> [EXERCISE AIM]: Will you quote precisely the lines that run from the top of the material below to the line containing "d = ray(px, py); return CAM + d*((z-CAMZ)/d.z)", both ends included?
***** SOURCE EXCERPT
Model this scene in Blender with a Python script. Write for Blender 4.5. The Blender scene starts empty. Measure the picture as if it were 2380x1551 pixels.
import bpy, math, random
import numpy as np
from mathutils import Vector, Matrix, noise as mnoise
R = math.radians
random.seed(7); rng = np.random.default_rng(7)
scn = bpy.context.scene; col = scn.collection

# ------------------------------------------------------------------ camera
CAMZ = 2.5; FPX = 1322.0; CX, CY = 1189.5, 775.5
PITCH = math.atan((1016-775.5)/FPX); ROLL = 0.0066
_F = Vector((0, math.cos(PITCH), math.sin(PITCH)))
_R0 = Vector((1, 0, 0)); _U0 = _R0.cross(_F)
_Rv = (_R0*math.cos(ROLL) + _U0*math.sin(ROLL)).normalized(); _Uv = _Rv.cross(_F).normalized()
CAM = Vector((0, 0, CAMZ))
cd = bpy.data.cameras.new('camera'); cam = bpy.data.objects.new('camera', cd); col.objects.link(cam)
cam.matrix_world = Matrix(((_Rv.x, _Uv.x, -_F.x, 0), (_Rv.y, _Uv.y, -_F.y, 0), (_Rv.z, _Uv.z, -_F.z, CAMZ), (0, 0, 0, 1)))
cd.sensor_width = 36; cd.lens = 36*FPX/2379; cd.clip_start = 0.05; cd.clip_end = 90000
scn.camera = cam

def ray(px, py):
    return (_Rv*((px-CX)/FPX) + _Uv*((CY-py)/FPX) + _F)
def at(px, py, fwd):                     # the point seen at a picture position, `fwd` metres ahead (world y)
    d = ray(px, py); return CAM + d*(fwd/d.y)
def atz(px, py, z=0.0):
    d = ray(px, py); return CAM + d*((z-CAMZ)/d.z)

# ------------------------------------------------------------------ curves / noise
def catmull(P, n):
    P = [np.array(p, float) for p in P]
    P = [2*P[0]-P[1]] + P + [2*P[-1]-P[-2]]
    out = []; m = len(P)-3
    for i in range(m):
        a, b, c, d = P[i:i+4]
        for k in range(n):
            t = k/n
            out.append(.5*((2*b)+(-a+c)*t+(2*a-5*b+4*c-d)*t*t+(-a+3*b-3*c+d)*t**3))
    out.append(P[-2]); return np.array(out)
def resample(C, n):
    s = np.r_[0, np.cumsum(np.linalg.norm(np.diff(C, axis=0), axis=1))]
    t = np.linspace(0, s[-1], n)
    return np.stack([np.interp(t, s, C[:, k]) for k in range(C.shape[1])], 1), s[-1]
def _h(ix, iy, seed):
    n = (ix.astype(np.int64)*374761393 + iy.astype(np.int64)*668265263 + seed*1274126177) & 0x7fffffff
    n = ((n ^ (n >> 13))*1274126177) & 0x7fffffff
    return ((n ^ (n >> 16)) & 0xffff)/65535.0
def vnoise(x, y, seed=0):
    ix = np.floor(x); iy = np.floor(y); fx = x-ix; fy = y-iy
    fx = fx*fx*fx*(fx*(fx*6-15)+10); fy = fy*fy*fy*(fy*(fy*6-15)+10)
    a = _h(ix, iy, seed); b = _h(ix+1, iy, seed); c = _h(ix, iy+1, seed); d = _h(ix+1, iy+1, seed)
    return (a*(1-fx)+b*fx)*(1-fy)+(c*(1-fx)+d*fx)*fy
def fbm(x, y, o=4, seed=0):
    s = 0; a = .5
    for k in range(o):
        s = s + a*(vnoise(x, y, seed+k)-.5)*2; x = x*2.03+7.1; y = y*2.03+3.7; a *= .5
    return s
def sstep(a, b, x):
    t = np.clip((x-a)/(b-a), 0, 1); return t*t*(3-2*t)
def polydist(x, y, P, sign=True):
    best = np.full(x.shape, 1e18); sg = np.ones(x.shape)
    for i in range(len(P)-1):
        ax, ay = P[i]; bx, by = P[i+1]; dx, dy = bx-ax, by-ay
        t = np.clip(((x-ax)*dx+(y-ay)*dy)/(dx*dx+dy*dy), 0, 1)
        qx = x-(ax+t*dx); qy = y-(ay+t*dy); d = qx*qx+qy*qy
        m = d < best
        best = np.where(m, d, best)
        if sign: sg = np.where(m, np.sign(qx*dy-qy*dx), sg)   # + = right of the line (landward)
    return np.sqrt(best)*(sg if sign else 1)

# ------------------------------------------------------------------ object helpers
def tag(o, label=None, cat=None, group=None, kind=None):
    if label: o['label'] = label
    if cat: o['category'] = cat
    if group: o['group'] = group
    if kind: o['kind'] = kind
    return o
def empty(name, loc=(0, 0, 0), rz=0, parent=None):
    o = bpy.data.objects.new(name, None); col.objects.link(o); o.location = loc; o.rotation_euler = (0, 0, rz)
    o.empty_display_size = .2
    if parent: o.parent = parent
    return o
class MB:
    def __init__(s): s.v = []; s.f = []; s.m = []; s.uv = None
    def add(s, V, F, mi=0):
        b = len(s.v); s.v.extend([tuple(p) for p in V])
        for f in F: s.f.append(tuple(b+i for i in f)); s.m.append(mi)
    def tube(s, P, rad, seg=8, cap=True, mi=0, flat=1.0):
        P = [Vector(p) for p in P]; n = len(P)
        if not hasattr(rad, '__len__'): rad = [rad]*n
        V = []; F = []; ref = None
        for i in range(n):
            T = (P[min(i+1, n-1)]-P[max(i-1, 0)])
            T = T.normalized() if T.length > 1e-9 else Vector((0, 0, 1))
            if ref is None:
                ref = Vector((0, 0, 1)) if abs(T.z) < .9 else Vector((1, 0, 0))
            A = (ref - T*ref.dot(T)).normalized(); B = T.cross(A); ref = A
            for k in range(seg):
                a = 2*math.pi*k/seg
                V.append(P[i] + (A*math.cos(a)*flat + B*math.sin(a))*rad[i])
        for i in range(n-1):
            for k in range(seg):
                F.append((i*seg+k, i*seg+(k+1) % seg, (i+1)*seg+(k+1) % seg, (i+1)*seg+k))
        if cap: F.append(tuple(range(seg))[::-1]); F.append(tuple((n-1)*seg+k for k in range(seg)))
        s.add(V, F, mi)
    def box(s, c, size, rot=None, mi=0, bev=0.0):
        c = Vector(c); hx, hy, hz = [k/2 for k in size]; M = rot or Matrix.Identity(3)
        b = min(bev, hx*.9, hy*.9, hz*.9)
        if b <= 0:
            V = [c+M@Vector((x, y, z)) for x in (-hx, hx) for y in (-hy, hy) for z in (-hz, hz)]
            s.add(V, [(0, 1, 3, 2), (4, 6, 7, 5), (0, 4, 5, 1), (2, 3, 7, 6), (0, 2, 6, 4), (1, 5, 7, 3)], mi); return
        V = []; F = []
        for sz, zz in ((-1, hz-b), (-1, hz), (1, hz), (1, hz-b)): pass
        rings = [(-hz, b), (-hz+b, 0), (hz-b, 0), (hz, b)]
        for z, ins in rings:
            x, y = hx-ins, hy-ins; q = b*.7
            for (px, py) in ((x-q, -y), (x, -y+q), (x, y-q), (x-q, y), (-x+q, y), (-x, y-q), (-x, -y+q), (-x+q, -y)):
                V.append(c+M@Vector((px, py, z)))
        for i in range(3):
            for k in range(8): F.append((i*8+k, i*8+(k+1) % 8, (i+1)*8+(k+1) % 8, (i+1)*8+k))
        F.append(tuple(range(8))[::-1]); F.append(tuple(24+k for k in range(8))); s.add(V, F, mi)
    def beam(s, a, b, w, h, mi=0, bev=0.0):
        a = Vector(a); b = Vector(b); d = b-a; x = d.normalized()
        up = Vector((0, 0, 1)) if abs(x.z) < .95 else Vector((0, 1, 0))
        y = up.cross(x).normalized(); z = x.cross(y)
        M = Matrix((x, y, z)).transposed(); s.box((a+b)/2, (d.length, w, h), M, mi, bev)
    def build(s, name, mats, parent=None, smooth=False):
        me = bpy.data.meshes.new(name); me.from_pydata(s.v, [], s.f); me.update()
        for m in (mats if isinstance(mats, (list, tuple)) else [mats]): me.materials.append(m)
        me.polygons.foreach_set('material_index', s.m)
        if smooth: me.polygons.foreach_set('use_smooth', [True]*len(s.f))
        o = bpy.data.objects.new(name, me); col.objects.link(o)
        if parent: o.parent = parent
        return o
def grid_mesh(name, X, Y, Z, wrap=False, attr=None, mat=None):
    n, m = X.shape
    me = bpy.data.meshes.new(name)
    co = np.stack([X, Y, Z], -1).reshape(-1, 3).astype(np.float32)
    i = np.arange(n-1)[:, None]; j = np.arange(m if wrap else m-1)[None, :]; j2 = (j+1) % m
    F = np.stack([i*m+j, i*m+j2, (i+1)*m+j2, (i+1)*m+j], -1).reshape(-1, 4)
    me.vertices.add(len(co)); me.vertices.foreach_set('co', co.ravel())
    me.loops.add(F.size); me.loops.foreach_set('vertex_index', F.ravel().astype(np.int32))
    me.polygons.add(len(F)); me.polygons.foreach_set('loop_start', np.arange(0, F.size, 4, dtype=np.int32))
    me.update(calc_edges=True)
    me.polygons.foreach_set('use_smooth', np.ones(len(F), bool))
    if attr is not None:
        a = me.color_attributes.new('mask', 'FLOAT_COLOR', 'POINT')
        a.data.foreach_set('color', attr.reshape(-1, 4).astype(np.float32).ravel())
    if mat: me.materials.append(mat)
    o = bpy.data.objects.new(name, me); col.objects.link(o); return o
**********
> [COMPLETE ANSWER]:
Model this scene in Blender with a Python script. Write for Blender 4.5. The Blender scene starts empty. Measure the picture as if it were 2380x1551 pixels.
import bpy, math, random
import numpy as np
from mathutils import Vector, Matrix, noise as mnoise
R = math.radians
random.seed(7); rng = np.random.default_rng(7)
scn = bpy.context.scene; col = scn.collection

# ------------------------------------------------------------------ camera
CAMZ = 2.5; FPX = 1322.0; CX, CY = 1189.5, 775.5
PITCH = math.atan((1016-775.5)/FPX); ROLL = 0.0066
_F = Vector((0, math.cos(PITCH), math.sin(PITCH)))
_R0 = Vector((1, 0, 0)); _U0 = _R0.cross(_F)
_Rv = (_R0*math.cos(ROLL) + _U0*math.sin(ROLL)).normalized(); _Uv = _Rv.cross(_F).normalized()
CAM = Vector((0, 0, CAMZ))
cd = bpy.data.cameras.new('camera'); cam = bpy.data.objects.new('camera', cd); col.objects.link(cam)
cam.matrix_world = Matrix(((_Rv.x, _Uv.x, -_F.x, 0), (_Rv.y, _Uv.y, -_F.y, 0), (_Rv.z, _Uv.z, -_F.z, CAMZ), (0, 0, 0, 1)))
cd.sensor_width = 36; cd.lens = 36*FPX/2379; cd.clip_start = 0.05; cd.clip_end = 90000
scn.camera = cam

def ray(px, py):
    return (_Rv*((px-CX)/FPX) + _Uv*((CY-py)/FPX) + _F)
def at(px, py, fwd):                     # the point seen at a picture position, `fwd` metres ahead (world y)
    d = ray(px, py); return CAM + d*(fwd/d.y)
def atz(px, py, z=0.0):
    d = ray(px, py); return CAM + d*((z-CAMZ)/d.z)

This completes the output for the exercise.